§ WHAT IS ASKED:
Go from the first line to the line with "R = math.radians" and return those lines verbatim, ends included.

§ INFORMATION SUPPLIED:
┄┄┄┄┄┄┄┄┄┄┄┄┄┄┄┄┄┄┄┄
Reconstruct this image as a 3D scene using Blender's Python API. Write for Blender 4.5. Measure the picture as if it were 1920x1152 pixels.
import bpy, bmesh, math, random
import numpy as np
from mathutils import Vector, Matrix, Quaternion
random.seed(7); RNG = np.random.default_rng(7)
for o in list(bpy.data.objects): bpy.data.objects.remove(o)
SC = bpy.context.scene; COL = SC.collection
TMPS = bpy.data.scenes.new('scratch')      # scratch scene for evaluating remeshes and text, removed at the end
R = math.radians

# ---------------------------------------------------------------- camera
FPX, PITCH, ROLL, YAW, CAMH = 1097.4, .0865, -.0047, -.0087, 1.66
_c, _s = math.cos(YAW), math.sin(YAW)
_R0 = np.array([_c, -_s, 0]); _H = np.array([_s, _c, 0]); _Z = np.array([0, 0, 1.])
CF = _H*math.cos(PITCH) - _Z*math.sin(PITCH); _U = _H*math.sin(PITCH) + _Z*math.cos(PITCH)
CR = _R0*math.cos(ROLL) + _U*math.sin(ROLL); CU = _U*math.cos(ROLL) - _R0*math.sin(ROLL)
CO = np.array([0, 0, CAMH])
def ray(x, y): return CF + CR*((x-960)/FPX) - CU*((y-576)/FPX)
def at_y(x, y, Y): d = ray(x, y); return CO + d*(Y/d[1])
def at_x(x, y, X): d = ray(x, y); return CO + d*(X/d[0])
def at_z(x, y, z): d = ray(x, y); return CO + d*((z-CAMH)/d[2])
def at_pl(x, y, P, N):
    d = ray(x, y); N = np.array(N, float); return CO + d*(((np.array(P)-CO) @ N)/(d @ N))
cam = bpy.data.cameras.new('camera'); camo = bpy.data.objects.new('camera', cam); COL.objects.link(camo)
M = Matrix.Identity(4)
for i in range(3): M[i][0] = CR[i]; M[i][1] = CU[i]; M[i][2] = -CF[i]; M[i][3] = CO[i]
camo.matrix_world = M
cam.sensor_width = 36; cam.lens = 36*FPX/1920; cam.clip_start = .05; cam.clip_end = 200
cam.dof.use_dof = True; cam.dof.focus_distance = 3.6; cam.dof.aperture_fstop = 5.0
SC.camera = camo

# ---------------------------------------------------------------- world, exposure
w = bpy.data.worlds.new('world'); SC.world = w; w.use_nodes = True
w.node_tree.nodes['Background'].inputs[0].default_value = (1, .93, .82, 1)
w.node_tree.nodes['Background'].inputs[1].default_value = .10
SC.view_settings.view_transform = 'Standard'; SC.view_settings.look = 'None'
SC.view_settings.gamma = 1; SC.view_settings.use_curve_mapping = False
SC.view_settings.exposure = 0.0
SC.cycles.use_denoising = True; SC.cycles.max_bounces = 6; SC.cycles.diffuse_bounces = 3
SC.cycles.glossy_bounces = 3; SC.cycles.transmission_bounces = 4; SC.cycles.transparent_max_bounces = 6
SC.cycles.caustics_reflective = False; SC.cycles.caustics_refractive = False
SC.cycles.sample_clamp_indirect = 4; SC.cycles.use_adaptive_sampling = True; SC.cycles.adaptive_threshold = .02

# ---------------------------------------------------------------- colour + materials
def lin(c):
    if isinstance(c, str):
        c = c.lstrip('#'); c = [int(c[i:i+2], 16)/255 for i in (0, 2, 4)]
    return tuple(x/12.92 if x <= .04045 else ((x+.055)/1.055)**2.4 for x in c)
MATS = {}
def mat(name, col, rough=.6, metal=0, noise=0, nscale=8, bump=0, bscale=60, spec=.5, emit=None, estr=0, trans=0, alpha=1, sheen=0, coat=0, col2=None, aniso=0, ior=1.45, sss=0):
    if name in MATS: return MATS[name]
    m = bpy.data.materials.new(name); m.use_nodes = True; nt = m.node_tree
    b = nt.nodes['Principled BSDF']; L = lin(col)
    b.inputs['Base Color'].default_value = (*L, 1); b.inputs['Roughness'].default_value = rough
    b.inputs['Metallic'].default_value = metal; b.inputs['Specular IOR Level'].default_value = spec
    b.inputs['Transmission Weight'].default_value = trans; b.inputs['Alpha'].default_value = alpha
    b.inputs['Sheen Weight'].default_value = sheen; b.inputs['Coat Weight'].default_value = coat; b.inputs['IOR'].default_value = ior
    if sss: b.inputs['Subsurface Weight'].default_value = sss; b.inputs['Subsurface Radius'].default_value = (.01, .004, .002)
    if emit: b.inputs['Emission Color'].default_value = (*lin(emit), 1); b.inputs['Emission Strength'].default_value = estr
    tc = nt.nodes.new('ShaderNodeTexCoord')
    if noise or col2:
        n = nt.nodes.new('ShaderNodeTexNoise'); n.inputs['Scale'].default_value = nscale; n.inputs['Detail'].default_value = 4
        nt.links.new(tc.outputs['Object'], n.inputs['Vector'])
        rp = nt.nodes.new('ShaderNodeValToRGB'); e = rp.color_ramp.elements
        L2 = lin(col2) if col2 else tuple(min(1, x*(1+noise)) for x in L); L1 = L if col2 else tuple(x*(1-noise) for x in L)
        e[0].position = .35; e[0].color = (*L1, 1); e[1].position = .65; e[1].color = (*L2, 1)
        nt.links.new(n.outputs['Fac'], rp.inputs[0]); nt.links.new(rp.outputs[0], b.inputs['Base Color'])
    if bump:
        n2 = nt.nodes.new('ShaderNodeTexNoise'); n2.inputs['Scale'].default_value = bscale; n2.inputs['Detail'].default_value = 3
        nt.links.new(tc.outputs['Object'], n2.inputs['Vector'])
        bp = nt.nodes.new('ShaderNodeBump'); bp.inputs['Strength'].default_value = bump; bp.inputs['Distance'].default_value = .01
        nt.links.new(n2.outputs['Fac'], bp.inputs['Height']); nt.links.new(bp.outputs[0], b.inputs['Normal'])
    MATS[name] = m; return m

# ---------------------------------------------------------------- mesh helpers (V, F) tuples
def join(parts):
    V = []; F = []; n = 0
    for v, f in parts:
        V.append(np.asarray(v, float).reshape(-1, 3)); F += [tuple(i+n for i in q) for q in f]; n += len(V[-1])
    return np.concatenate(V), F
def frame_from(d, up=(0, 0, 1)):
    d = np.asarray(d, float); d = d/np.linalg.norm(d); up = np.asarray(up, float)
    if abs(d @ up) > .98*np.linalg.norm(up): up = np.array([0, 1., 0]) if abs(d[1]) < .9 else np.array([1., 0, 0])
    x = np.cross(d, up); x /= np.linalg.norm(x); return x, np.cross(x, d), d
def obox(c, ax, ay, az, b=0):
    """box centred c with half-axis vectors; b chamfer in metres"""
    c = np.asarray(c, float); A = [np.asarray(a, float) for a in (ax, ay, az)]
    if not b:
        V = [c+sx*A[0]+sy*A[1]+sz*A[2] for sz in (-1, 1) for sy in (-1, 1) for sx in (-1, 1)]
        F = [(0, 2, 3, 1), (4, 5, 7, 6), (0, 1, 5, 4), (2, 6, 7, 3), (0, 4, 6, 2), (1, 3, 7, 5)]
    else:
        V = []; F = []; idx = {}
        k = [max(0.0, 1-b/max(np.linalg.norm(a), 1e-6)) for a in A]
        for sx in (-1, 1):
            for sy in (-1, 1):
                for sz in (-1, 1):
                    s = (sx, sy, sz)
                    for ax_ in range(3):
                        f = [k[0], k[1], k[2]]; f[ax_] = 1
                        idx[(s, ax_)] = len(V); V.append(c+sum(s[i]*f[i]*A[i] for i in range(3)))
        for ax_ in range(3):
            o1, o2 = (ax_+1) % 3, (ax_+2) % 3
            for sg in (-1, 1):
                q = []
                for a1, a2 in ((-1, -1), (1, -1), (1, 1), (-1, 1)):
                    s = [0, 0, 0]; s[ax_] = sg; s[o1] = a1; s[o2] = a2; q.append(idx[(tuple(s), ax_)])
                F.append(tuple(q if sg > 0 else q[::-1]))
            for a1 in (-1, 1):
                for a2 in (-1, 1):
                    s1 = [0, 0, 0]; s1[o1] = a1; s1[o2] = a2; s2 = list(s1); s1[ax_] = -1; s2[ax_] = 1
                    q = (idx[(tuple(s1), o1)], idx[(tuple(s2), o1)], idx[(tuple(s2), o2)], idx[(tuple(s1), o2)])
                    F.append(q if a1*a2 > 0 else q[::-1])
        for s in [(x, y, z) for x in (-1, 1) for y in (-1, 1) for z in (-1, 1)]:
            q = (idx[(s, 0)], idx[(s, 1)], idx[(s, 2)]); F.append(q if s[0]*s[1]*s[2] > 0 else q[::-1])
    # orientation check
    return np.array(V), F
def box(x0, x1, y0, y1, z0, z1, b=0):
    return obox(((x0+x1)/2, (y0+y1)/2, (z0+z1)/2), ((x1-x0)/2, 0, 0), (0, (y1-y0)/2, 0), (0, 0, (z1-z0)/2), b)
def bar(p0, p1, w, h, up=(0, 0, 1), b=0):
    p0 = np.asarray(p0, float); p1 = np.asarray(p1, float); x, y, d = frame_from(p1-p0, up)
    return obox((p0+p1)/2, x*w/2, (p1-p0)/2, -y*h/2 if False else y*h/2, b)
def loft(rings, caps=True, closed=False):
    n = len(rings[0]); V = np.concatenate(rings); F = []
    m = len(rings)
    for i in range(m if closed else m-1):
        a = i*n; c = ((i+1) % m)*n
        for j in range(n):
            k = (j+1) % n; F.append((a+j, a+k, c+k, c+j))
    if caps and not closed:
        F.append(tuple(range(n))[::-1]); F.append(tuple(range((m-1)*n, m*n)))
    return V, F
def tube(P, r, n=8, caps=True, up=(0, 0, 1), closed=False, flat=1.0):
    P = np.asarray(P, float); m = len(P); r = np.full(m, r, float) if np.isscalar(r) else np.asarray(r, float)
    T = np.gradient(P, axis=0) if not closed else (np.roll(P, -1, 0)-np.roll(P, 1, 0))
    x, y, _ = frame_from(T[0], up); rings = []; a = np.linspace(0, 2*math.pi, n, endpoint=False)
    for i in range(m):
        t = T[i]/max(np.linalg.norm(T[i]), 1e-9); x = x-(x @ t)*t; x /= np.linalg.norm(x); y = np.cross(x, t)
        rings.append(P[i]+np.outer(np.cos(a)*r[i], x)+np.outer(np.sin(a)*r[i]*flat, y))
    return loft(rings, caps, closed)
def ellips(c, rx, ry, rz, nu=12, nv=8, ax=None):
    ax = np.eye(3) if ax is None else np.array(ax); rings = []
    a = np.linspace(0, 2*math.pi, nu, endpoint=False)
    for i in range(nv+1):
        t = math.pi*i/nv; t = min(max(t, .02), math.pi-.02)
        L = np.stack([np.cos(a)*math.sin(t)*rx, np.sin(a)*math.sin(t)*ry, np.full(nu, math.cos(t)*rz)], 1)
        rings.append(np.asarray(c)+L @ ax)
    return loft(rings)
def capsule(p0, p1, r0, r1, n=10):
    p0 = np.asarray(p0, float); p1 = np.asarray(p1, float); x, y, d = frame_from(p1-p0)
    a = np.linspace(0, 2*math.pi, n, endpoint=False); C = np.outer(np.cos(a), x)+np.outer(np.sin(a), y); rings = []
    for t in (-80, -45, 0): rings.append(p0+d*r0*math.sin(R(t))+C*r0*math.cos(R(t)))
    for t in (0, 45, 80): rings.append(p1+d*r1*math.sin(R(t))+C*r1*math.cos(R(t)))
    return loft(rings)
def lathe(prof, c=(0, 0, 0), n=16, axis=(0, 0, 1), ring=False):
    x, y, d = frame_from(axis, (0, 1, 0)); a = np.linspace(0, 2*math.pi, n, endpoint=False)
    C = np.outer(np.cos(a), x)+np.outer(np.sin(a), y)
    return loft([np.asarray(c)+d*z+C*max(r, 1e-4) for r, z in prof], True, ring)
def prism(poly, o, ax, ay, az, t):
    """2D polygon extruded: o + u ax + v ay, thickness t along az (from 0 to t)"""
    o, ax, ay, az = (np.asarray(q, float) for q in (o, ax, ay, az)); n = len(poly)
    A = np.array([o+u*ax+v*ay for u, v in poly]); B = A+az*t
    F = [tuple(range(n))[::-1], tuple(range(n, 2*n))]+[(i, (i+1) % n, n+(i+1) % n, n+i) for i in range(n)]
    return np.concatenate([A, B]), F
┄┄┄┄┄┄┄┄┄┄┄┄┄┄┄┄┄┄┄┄
§ COMPLETE ANSWER:
Reconstruct this image as a 3D scene using Blender's Python API. Write for Blender 4.5. Measure the picture as if it were 1920x1152 pixels.
import bpy, bmesh, math, random
import numpy as np
from mathutils import Vector, Matrix, Quaternion
random.seed(7); RNG = np.random.default_rng(7)
for o in list(bpy.data.objects): bpy.data.objects.remove(o)
SC = bpy.context.scene; COL = SC.collection
TMPS = bpy.data.scenes.new('scratch')      # scratch scene for evaluating remeshes and text, removed at the end
R = math.radians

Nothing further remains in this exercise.